_What you have to do:_ Only a number is wanted. Count the lines holding the string "nscale".
**********
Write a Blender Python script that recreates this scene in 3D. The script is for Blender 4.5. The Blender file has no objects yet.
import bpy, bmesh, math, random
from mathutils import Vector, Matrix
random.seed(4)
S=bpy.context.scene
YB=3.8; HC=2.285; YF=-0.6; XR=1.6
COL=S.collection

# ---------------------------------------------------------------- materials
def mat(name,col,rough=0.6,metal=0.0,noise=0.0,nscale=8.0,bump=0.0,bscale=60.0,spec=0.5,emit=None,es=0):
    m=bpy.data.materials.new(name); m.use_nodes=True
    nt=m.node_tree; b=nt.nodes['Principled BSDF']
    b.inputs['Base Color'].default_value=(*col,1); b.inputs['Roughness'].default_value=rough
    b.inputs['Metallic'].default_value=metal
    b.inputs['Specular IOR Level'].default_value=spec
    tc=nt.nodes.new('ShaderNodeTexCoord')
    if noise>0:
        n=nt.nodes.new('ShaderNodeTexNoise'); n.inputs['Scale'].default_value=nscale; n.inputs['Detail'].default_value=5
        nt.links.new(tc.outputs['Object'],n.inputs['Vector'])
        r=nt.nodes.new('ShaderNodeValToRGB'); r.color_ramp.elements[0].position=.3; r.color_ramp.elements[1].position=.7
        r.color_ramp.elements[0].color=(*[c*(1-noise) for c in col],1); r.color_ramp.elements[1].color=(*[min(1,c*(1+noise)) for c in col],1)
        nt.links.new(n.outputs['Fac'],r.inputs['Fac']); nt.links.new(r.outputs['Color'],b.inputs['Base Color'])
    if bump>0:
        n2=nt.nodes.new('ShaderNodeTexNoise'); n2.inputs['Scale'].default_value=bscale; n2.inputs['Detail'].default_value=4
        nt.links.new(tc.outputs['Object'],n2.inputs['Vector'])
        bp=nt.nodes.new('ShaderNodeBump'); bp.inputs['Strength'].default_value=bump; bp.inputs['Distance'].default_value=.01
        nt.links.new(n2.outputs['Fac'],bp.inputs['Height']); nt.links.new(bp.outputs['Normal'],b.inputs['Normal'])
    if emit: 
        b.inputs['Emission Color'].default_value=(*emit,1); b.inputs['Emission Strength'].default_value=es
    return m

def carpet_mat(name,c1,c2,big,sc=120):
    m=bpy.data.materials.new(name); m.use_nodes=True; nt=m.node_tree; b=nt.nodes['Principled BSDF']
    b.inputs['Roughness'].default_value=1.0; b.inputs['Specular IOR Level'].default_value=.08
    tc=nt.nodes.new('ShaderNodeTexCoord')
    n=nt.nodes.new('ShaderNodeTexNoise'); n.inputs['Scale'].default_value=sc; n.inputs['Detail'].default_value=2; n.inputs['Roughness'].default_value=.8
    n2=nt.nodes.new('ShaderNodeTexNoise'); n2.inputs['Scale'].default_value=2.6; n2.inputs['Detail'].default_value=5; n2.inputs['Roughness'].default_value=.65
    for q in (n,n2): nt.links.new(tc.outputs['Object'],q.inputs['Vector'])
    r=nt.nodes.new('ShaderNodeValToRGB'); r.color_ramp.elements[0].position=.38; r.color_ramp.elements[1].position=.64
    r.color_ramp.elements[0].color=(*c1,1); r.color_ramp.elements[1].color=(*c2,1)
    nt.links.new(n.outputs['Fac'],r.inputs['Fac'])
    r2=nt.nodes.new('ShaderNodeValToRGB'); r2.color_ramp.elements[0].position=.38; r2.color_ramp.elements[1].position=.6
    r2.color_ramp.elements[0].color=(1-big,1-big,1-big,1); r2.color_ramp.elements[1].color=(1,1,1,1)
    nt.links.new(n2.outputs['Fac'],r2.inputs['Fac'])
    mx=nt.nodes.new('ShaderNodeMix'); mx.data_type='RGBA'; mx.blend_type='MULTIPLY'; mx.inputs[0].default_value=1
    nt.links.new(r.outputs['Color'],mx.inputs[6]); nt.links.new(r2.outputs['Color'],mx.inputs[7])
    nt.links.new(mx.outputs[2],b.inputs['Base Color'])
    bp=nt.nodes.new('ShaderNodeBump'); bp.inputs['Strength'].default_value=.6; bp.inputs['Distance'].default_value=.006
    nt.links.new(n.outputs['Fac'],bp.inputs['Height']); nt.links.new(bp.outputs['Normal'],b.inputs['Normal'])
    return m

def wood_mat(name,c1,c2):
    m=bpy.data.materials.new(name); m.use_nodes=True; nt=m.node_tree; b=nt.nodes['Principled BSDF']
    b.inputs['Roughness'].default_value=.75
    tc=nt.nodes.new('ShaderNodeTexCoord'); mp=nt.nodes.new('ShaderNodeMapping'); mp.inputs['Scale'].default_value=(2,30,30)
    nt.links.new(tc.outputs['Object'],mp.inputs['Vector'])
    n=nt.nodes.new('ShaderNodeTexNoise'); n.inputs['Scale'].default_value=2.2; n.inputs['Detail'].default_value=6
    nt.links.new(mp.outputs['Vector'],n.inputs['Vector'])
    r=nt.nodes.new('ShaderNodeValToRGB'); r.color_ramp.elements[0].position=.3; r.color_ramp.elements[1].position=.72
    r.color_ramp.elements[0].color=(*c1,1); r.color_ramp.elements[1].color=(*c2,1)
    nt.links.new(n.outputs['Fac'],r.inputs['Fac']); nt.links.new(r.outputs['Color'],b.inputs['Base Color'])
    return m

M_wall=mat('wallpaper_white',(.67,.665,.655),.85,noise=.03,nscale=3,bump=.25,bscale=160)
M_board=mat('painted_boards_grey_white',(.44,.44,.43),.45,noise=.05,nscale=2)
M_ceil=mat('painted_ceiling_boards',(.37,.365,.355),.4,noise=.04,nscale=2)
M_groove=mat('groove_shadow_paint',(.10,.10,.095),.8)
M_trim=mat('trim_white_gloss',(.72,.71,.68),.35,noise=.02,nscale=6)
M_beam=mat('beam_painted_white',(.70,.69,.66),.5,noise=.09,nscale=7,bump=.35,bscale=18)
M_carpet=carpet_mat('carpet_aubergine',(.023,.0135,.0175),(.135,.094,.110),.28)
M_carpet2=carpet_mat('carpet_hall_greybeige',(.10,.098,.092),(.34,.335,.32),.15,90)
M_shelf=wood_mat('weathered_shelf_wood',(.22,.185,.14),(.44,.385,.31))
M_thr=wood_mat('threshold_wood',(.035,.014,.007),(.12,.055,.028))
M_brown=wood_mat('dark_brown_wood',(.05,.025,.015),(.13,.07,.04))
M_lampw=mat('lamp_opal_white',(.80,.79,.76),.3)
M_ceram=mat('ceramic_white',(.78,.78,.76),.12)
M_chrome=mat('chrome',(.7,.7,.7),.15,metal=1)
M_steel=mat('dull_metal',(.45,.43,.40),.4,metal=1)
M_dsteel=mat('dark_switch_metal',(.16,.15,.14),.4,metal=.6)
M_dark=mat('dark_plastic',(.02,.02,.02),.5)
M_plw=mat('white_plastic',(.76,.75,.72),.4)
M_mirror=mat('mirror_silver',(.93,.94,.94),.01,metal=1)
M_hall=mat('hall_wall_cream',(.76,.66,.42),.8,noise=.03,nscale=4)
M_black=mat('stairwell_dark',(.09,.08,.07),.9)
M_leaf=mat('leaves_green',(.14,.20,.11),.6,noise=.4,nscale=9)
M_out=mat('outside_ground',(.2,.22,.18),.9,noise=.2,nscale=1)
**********
_Output of the exercise:_ 10